▶ Task objective
For every line in the data below that contains "follow", copy the line.

(Stored data)
****
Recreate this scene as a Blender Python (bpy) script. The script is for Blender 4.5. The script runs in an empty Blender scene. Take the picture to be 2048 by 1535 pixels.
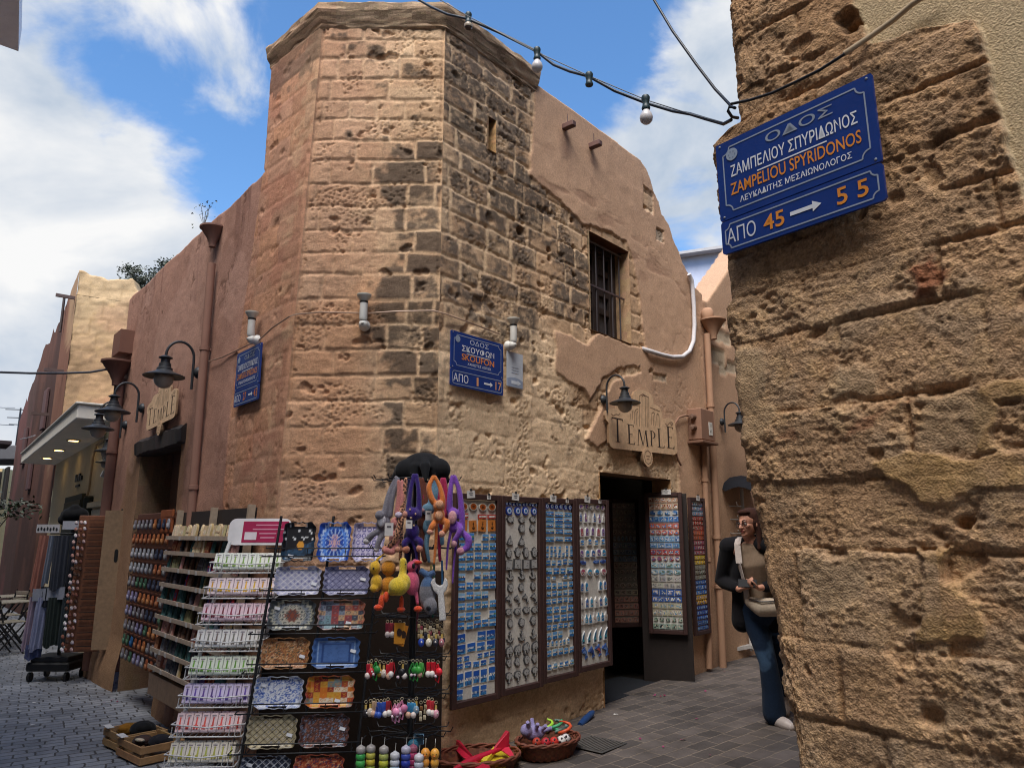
import bpy, math, random
import numpy as np
from mathutils import Vector, Matrix
R = math.radians
random.seed(11)
SC = bpy.context.scene
COL = SC.collection
PI = math.pi

# ------------------------------------------------------------------ camera
FPX, PITCH, EYE = 1480.0, R(11.5), 1.58
cd = bpy.data.cameras.new('camera')
cd.sensor_width = 36.0
cd.lens = FPX / 2048 * 36
cd.clip_start = 0.05
cd.clip_end = 2000
cam = bpy.data.objects.new('camera', cd)
COL.objects.link(cam)
cam.location = (0, 0, EYE)
cam.rotation_euler = (R(90) + PITCH, 0, 0)
SC.camera = cam
SC.cycles.filter_width = 1.1

# ------------------------------------------------------------------ light
SUN_AZ, SUN_EL = R(200), R(58)          # compass style: 0 = +Y (ahead), clockwise
SUN_STRENGTH, SUN_ANGLE = 4.7, R(46)
SKY_STRENGTH, CLOUD_STRENGTH = 0.15, 0.62
SC.view_settings.view_transform = 'Standard'
SC.view_settings.look = 'None'
SC.view_settings.exposure = 0.62
SC.view_settings.gamma = 1.0
sd = bpy.data.lights.new('sun', 'SUN')
sd.energy = SUN_STRENGTH
sd.angle = SUN_ANGLE
sd.color = (1.0, 0.95, 0.88)
sun = bpy.data.objects.new('sun', sd)
COL.objects.link(sun)
sun_dir = Vector((math.sin(SUN_AZ) * math.cos(SUN_EL), math.cos(SUN_AZ) * math.cos(SUN_EL), math.sin(SUN_EL)))
sun.rotation_euler = sun_dir.to_track_quat('Z', 'Y').to_euler()

def raydir(px, py):
    u, w = px - 1024, 767.5 - py
    return Vector((u, FPX * math.cos(PITCH) - w * math.sin(PITCH), FPX * math.sin(PITCH) + w * math.cos(PITCH))).normalized()

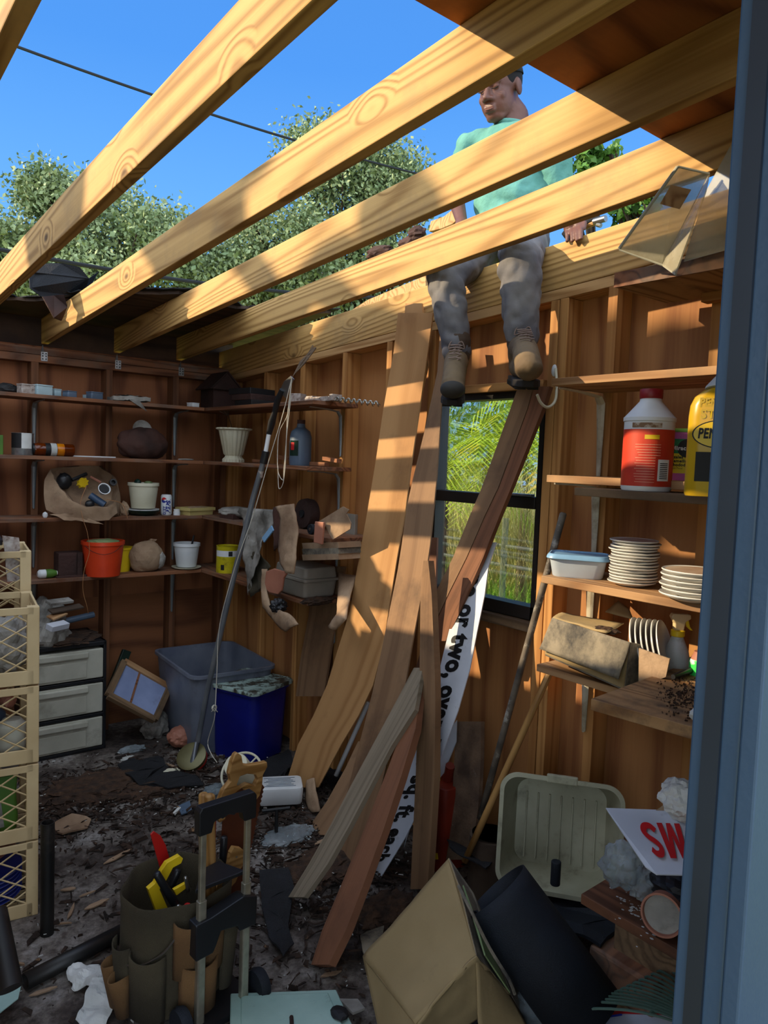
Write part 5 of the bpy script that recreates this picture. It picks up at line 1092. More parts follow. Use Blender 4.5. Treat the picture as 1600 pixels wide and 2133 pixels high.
bm = bmesh.new(); R = random.Random(98)
for k in range(700):
    cx, cy, sx_, sy_ = R.choice(dens); x, y = R.gauss(cx, sx_), R.gauss(cy, sy_)
    if XL+.05 < x < W-.03 and .9 < y < D-.05: bit(x, y, R.uniform(.008, .018), R.choice((.002, .003, .005)), R)
add('pale_litter', bm, M['paper'], label='tiny pale specks and paper bits strewn over the floor', cat='litter', kind='stuff')
for k, (px, py, s_, h_) in enumerate(((690, 1800, (.16, .12, .03), 1), (200, 1640, (.28, .16, .03), 2), (640, 1830, (.10, .1, .03), 3), (810, 1900, (.12, .1, .04), 4), (330, 1640, (.2, .1, .02), 5))):
    c = at(px, py, 'z', 0); add('rotten_wood_heap', wad(c, s_, 90+h_, 4, .6, 3.2, .1), M['soil'], label='low heap of dark rotten wood on the floor, ' + ('by the slanting planks', 'behind the crates', 'by the foot of the grey plank', 'beside the cardboard box', 'before the black felt piece')[k], cat='rotten wood', group='rotten wood heaps')
# paper trash lower left
t = thing('torn_paper', 'crumpled torn white paper on the floor left of the tool trolley', 'paper', at(200, 2040, 'z', 0))
add('upper_part', sheet(at(140, 2010, 'z', .02), at(250, 1998, 'z', .03), at(245, 2045, 'z', .04), at(150, 2060, 'z', .02), 18, 12, .022, 22, 3), M['paper'], t, sol=.002)
add('lower_part', sheet(at(195, 2030, 'z', .05), at(245, 2050, 'z', .04), at(222, 2133, 'z', .02), at(155, 2125, 'z', .02), 14, 16, .018, 16, 6), M['paper'], t, sol=.002)
# black pipes
a = at(98, 1945, 'z', 0); M['pipe_'] = M['pipe']
t = add('drain_pipe', loft([[V((a.x+r*math.cos(k*math.pi/16), a.y+r*math.sin(k*math.pi/16), z)) for k in range(32)] for r, z in ((.0225, 0), (.0225, .40), (.019, .40), (.019, .02))], caps=(True, True)), M['pipe'], smooth=True, label='black drain pipe standing upright against the crates', cat='pipe')
a, b = at(52, 2045, 'z', .03), at(272, 1932, 'z', .028); MR = frame(b-a, (0, 0, 1)); L_ = (b-a).length; r = .026
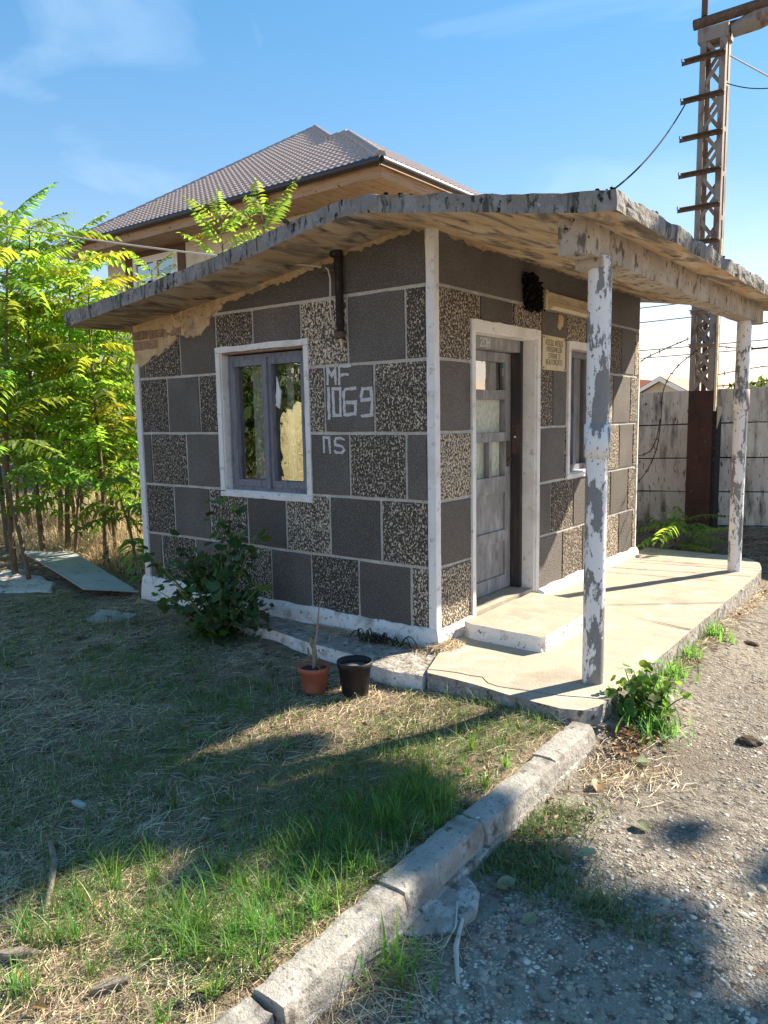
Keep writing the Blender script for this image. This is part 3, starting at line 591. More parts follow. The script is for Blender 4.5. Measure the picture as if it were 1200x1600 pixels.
****
▶ Finished answer
Write part 5 of the bpy script that recreates this picture. It picks up at line 1092. More parts follow. Use Blender 4.5. Treat the picture as 1600 pixels wide and 2133 pixels high.
Keep writing the Blender script for this image. This is part 3, starting at line 591. More parts follow. The script is for Blender 4.5. Measure the picture as if it were 1200x1600 pixels.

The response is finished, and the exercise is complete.